§ THE EXERCISE
Skip all pictures. Write out the data below from its first line through the line that contains "COL = S.collection".

§ RECORDED INFORMATION
--- Begin ---

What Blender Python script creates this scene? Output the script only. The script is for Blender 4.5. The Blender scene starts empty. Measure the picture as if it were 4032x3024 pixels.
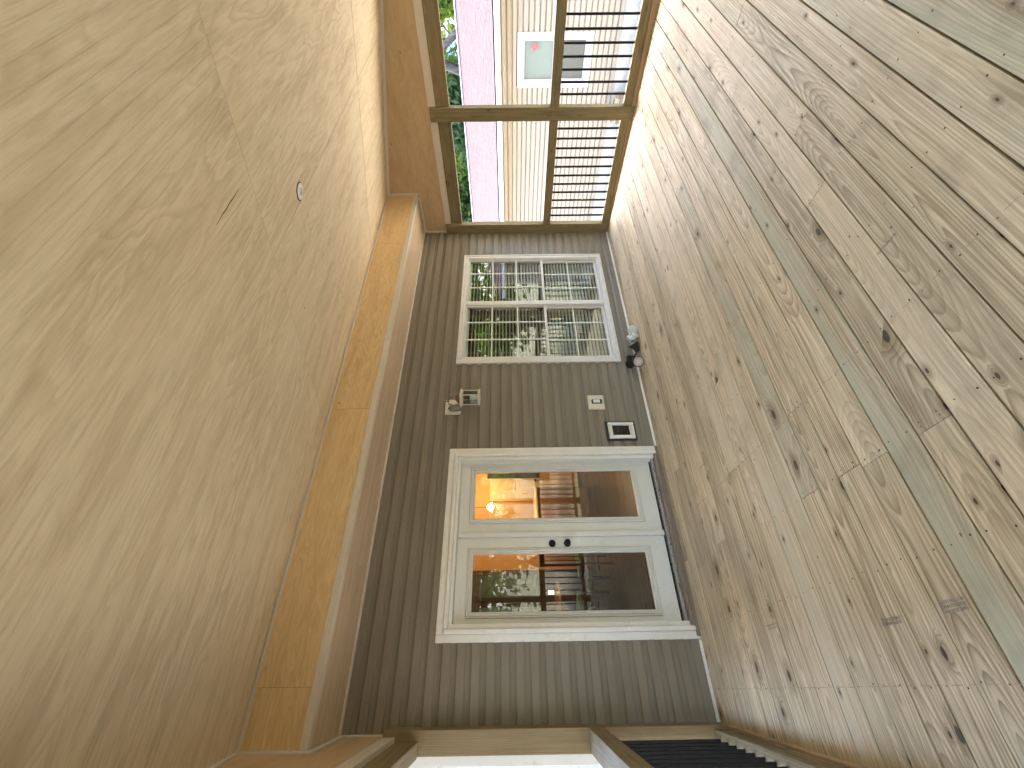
import bpy, bmesh, math, random
import numpy as np
from mathutils import Matrix, Vector
random.seed(7)
R = math.radians
S = bpy.context.scene
COL = S.collection

# ------------------------------------------------------------------ camera (photo was taken with the phone on its side)
yaw, pit, rol = R(35.4262), R(-.3024), R(-.7508)
F = Vector((math.sin(yaw)*math.cos(pit), math.cos(yaw)*math.cos(pit), math.sin(pit)))
Rt = Vector((math.cos(yaw), -math.sin(yaw), 0)); Up = Rt.cross(F)
R2 = Rt*math.cos(rol)+Up*math.sin(rol); U2 = -Rt*math.sin(rol)+Up*math.cos(rol)
cam = bpy.data.objects.new('camera', bpy.data.cameras.new('camera'))
cam.matrix_world = Matrix.Translation((0, -4.271, 1.5875)) @ Matrix((-U2, R2, -F)).transposed().to_4x4()
cam.data.lens = 15.25; cam.data.sensor_width = 36; cam.data.clip_start = .02; cam.data.clip_end = 500
COL.objects.link(cam); S.camera = cam
S.render.resolution_x, S.render.resolution_y = 1024, 768

# ------------------------------------------------------------------ world, sun, exposure
SUN_EL, SUN_ROT = R(62), R(40)
W = bpy.data.worlds.new("World"); S.world = W; W.use_nodes = True
wn = W.node_tree.nodes; wl = W.node_tree.links
bg = wn['Background']; sky = wn.new('ShaderNodeTexSky'); sky.sky_type = 'NISHITA'; sky.sun_disc = False
sky.sun_elevation = SUN_EL; sky.sun_rotation = SUN_ROT; sky.dust_density = 3.0; sky.air_density = 1.0; sky.ozone_density = .6
wl.new(sky.outputs[0], bg.inputs[0]); bg.inputs[1].default_value = .15
sd = Vector((math.sin(SUN_ROT)*math.cos(SUN_EL), math.cos(SUN_ROT)*math.cos(SUN_EL), math.sin(SUN_EL)))
sl = bpy.data.lights.new('sun', 'SUN'); sl.energy = 1.0; sl.angle = R(24); sl.color = (1, .98, .94)
so = bpy.data.objects.new('sun', sl); so.rotation_euler = sd.to_track_quat('Z', 'Y').to_euler(); COL.objects.link(so)
S.view_settings.view_transform = 'Standard'; S.view_settings.look = 'None'
S.view_settings.exposure = 4.15; S.view_settings.gamma = 1; S.view_settings.use_curve_mapping = False
S.render.engine = 'CYCLES'
S.cycles.max_bounces = 10; S.cycles.diffuse_bounces = 6; S.cycles.glossy_bounces = 4; S.cycles.transparent_max_bounces = 16
S.cycles.sample_clamp_indirect = 8

# ------------------------------------------------------------------ node helper
class NT:
    def __init__(s, name):
        s.m = bpy.data.materials.new(name); s.m.use_nodes = True
        s.t = s.m.node_tree; s.n = s.t.nodes; s.b = s.n['Principled BSDF']; s.out = s.n['Material Output']
        s.m.diffuse_color = (.5, .5, .5, 1)
    def put(s, sock, v):
        if v is None: return
        if hasattr(v, 'is_output'): s.t.links.new(v, sock)
        elif isinstance(v, (tuple, list)) and len(v) == 3 and sock.type == 'RGBA': sock.default_value = (*v, 1)
        else: sock.default_value = v
    def ma(s, op, a, b=None, c=None, clamp=False):
        n = s.n.new('ShaderNodeMath'); n.operation = op; n.use_clamp = clamp
        for i, v in enumerate((a, b, c)): s.put(n.inputs[i], v)
        return n.outputs[0]
    def vm(s, op, a, b=None):
        n = s.n.new('ShaderNodeVectorMath'); n.operation = op
        s.put(n.inputs[0], a); s.put(n.inputs[1], b)
        return n.outputs[0]
    def mix(s, f, a, b, mode='MIX'):
        n = s.n.new('ShaderNodeMix'); n.data_type = 'RGBA'; n.blend_type = mode
        s.put(n.inputs[0], f); s.put(n.inputs[6], a); s.put(n.inputs[7], b)
        return n.outputs[2]
    def comb(s, x, y, z):
        n = s.n.new('ShaderNodeCombineXYZ')
        for i, v in enumerate((x, y, z)): s.put(n.inputs[i], v)
        return n.outputs[0]
    def sep(s, v):
        n = s.n.new('ShaderNodeSeparateXYZ'); s.put(n.inputs[0], v); return n.outputs
    def noise(s, v, sc=1., det=2., rough=.5, dist=0.):
        n = s.n.new('ShaderNodeTexNoise'); s.put(n.inputs['Vector'], v); n.inputs['Scale'].default_value = sc
        n.inputs['Detail'].default_value = det; n.inputs['Roughness'].default_value = rough; n.inputs['Distortion'].default_value = dist
        return n.outputs[0]
    def mr(s, v, a, b, c=0., d=1., smooth=False):
        n = s.n.new('ShaderNodeMapRange'); n.interpolation_type = 'SMOOTHSTEP' if smooth else 'LINEAR'
        for i, x in enumerate((v, a, b, c, d)): s.put(n.inputs[i], x)
        return n.outputs[0]
    def obj(s): return s.n.new('ShaderNodeTexCoord').outputs['Object']
    def pos(s): return s.n.new('ShaderNodeNewGeometry').outputs['Position']
    def rnd(s): return s.n.new('ShaderNodeObjectInfo').outputs['Random']
    def vor(s, v, sc=1.):
        n = s.n.new('ShaderNodeTexVoronoi'); s.put(n.inputs['Vector'], v); n.inputs['Scale'].default_value = sc
        return n.outputs
    def bump(s, h, st=.3, d=.002):
        n = s.n.new('ShaderNodeBump'); n.inputs['Strength'].default_value = st; n.inputs['Distance'].default_value = d
        s.put(n.inputs['Height'], h); s.t.links.new(n.outputs[0], s.b.inputs['Normal'])
    def fin(s, col, rough=.7, spec=.3, metal=0.):
        s.put(s.b.inputs['Base Color'], col); s.put(s.b.inputs['Roughness'], rough)
        s.b.inputs['Specular IOR Level'].default_value = spec; s.b.inputs['Metallic'].default_value = metal
        return s.m

def wood(name, light, dark, freq=150., contrast=.6, knots=.22, green=(.27, .28, .155), greenp=.3, pink=(.40, .285, .18), bright=.16, rough=.62, spec=.35, stain=.25, gloss_noise=True):
    """sawn softwood, grain along local X: growth rings cut at a slant, knots, fibres, one seed per board"""
    k = NT(name); r = k.rnd(); p = k.obj(); x, y, z = k.sep(p)
    ox = k.ma('MULTIPLY', r, 83.); r2 = k.ma('FRACT', k.ma('MULTIPLY', r, 17.31)); r3 = k.ma('FRACT', k.ma('MULTIPLY', r, 71.7))
    xx = k.ma('ADD', x, ox)
    w = k.noise(k.comb(k.ma('MULTIPLY', xx, .9), k.ma('MULTIPLY', y, 4.), k.ma('MULTIPLY', z, 4.)), 1., 2.)
    h0 = k.noise(k.comb(k.ma('MULTIPLY', xx, .55), r2, 0.), 1., 1.)
    h = k.mr(h0, .3, .7, -.03, .13)
    u = k.ma('ADD', k.ma('ADD', y, z), k.ma('ADD', k.ma('MULTIPLY', k.ma('SUBTRACT', r2, .5), .16), k.ma('MULTIPLY', k.ma('SUBTRACT', w, .5), .07)))
    rad = k.ma('SQRT', k.ma('ADD', k.ma('MULTIPLY', u, u), k.ma('MULTIPLY', h, h)))
    kv = k.comb(k.ma('MULTIPLY', xx, 2.9), k.ma('ADD', k.ma('MULTIPLY', k.ma('ADD', y, z), 6.3), k.ma('MULTIPLY', r, 31.)), 0.)
    V = k.n.new('ShaderNodeTexVoronoi'); V.voronoi_dimensions = '2D'; V.inputs['Scale'].default_value = 1.; k.put(V.inputs['Vector'], kv)
    kd = V.outputs['Distance']; cr, cg, cb = k.sep(V.outputs['Color'])
    wob = k.noise(k.comb(k.ma('MULTIPLY', xx, 30.), k.ma('MULTIPLY', y, 55.), r), 1., 2.)
    kd = k.ma('ADD', kd, k.ma('MULTIPLY', k.ma('SUBTRACT', wob, .5), .03))
    keep = k.ma('LESS_THAN', cr, knots)
    kr = k.ma('ADD', .035, k.ma('MULTIPLY', k.ma('POWER', cg, 4.), .10))
    knot = k.ma('MULTIPLY', k.mr(kd, k.ma('MULTIPLY', kr, .65), kr, 1., 0., True), keep)
    halo = k.ma('MULTIPLY', k.mr(kd, kr, k.ma('MULTIPLY', kr, 3.6), 1., 0., True), keep)
    rad = k.ma('ADD', rad, k.ma('MULTIPLY', halo, .03))
    rv = k.ma('FRACT', k.ma('ADD', k.ma('MULTIPLY', rad, freq), k.ma('MULTIPLY', w, 3.)))
    late = k.ma('MULTIPLY', k.ma('POWER', rv, 2.2), k.mr(rv, .9, 1., 1., 0.))
    fib = k.noise(k.comb(k.ma('MULTIPLY', xx, 6.), k.ma('MULTIPLY', y, 420.), k.ma('MULTIPLY', z, 420.)), 1., 2., .6)
    fib2 = k.noise(k.comb(k.ma('MULTIPLY', xx, 1.7), k.ma('MULTIPLY', y, 60.), k.ma('MULTIPLY', z, 60.)), 1., 3., .6)
    cmask = k.mr(k.noise(k.comb(xx, k.ma('MULTIPLY', y, 5.), r3), 1.4, 2.), .3, .7, .25, 1.)
    c = k.mix(k.ma('MULTIPLY', k.ma('MULTIPLY', late, cmask), contrast), light, dark)
    c = k.mix(k.mr(fib2, .36, .68, 0., .62), c, dark)
    gm = k.ma('MULTIPLY', k.mr(r2, 1.-greenp, 1., .15, .75), k.mr(k.noise(k.comb(k.ma('MULTIPLY', xx, .8), k.ma('MULTIPLY', y, 9.), r), 1., 2.), .35, .65, .1, 1.))
    c = k.mix(gm, c, green)
    c = k.mix(k.mr(r3, .6, 1., 0., .55), c, pink)
    st = k.noise(k.comb(xx, y, z), 3., 4., .6)
    c = k.mix(k.mr(st, .52, .8, 0., stain), c, (dark[0]*.6, dark[1]*.6, dark[2]*.65))
    c = k.mix(k.ma('MULTIPLY', halo, .5), c, (dark[0]*.75, dark[1]*.7, dark[2]*.6))
    c = k.mix(k.ma('MULTIPLY', knot, .93), c, k.mix(cb, (.045, .026, .018), (.085, .078, .05)))
    # small dark specks and dirt
    sp = k.vor(k.comb(k.ma('MULTIPLY', xx, 9.), k.ma('MULTIPLY', y, 16.), r), 1.)
    sr, sg, sb = k.sep(sp['Color'])
    c = k.mix(k.ma('MULTIPLY', k.ma('MULTIPLY', k.ma('LESS_THAN', sp['Distance'], .07), k.ma('LESS_THAN', sr, .10)), .7), c, (.05, .035, .025))
    c = k.mix(1., c, k.mr(r3, 0., 1., 1.-bright, 1.+bright), 'MULTIPLY')
    c = k.mix(1., c, k.mr(fib, .2, .8, .85, 1.12), 'MULTIPLY')
    k.bump(k.ma('ADD', k.ma('MULTIPLY', fib, .6), k.ma('SUBTRACT', k.ma('MULTIPLY', late, .5), k.ma('MULTIPLY', knot, .8))), .35, .0012)
    return k.fin(c, k.mr(fib2, .3, .7, rough-.08, rough+.12), spec)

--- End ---

§ THE COMPLETED TASK
What Blender Python script creates this scene? Output the script only. The script is for Blender 4.5. The Blender scene starts empty. Measure the picture as if it were 4032x3024 pixels.
import bpy, bmesh, math, random
import numpy as np
from mathutils import Matrix, Vector
random.seed(7)
R = math.radians
S = bpy.context.scene
COL = S.collection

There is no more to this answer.